__Problem requirements__
Pull every line containing "script" out of the material below.

----- Provided data -----

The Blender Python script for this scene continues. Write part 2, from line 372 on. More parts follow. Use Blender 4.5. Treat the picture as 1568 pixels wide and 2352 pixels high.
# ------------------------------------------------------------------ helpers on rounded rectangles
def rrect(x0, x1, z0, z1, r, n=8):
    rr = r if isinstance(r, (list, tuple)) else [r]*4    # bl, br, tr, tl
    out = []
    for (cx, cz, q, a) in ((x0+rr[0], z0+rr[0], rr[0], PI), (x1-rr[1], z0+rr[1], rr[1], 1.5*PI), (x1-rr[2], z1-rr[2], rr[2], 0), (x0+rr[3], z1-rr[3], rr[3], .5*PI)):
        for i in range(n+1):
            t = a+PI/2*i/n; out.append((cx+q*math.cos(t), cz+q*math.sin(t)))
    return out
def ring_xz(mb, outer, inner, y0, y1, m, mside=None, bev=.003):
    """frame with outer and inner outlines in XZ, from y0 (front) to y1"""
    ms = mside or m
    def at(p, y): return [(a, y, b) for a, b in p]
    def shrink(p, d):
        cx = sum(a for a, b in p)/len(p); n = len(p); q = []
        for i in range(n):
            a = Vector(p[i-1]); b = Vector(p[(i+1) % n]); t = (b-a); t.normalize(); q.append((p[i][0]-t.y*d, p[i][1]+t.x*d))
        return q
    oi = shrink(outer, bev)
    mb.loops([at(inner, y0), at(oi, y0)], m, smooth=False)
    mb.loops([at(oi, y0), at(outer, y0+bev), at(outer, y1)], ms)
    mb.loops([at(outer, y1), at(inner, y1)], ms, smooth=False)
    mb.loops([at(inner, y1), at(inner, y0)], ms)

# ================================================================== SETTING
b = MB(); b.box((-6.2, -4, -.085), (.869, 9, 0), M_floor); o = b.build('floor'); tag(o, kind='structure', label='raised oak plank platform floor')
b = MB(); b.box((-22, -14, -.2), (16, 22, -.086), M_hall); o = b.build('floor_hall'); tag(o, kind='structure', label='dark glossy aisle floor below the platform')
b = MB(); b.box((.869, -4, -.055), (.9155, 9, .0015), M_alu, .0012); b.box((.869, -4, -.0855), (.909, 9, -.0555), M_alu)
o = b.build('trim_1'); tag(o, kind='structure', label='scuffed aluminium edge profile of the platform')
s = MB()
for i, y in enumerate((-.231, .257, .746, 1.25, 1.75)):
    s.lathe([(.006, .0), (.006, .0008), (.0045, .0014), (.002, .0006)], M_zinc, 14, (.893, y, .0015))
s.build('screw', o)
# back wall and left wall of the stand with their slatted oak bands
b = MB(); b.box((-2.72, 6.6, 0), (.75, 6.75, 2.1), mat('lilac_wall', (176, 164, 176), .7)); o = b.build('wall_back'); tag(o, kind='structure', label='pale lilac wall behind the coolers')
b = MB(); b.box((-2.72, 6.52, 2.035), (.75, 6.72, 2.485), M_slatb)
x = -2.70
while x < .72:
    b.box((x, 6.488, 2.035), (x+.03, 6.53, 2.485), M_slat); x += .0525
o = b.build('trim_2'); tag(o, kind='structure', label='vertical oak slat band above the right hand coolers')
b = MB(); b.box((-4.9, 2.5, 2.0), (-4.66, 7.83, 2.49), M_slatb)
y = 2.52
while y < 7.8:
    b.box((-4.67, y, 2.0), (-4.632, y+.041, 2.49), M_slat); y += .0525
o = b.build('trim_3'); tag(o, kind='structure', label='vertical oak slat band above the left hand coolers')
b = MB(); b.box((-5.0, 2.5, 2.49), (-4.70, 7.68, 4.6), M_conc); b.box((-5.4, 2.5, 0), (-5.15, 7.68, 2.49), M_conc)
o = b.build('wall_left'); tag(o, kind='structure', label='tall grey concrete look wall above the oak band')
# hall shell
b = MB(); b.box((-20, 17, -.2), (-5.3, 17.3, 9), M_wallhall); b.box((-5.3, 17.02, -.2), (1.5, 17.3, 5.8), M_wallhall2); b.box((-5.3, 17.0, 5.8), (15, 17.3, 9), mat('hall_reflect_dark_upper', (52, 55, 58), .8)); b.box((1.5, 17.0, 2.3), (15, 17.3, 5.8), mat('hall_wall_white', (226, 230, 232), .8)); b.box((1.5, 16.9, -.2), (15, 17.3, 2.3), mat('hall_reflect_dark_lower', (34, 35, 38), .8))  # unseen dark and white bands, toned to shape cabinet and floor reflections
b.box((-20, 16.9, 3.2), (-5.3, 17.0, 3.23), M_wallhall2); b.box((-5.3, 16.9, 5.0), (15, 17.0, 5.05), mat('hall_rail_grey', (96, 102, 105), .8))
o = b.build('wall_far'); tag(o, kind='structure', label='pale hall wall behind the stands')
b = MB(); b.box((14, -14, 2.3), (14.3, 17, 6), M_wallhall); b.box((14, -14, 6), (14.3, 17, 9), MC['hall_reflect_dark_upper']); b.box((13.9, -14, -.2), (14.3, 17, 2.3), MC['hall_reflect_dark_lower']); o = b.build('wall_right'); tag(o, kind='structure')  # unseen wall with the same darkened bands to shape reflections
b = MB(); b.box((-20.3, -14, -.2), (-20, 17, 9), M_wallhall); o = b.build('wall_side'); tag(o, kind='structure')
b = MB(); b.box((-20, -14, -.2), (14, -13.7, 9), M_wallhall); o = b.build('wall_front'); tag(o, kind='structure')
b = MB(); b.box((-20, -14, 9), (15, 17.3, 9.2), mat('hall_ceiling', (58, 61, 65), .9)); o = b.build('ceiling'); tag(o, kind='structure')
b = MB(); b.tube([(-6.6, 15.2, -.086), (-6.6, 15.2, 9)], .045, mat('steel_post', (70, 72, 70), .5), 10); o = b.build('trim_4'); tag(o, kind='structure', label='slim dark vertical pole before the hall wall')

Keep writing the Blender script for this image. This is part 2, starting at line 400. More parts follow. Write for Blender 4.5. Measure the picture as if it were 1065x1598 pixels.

-----

__Response to the exercise__
The Blender Python script for this scene continues. Write part 2, from line 372 on. More parts follow. Use Blender 4.5. Treat the picture as 1568 pixels wide and 2352 pixels high.
Keep writing the Blender script for this image. This is part 2, starting at line 400. More parts follow. Write for Blender 4.5. Measure the picture as if it were 1065x1598 pixels.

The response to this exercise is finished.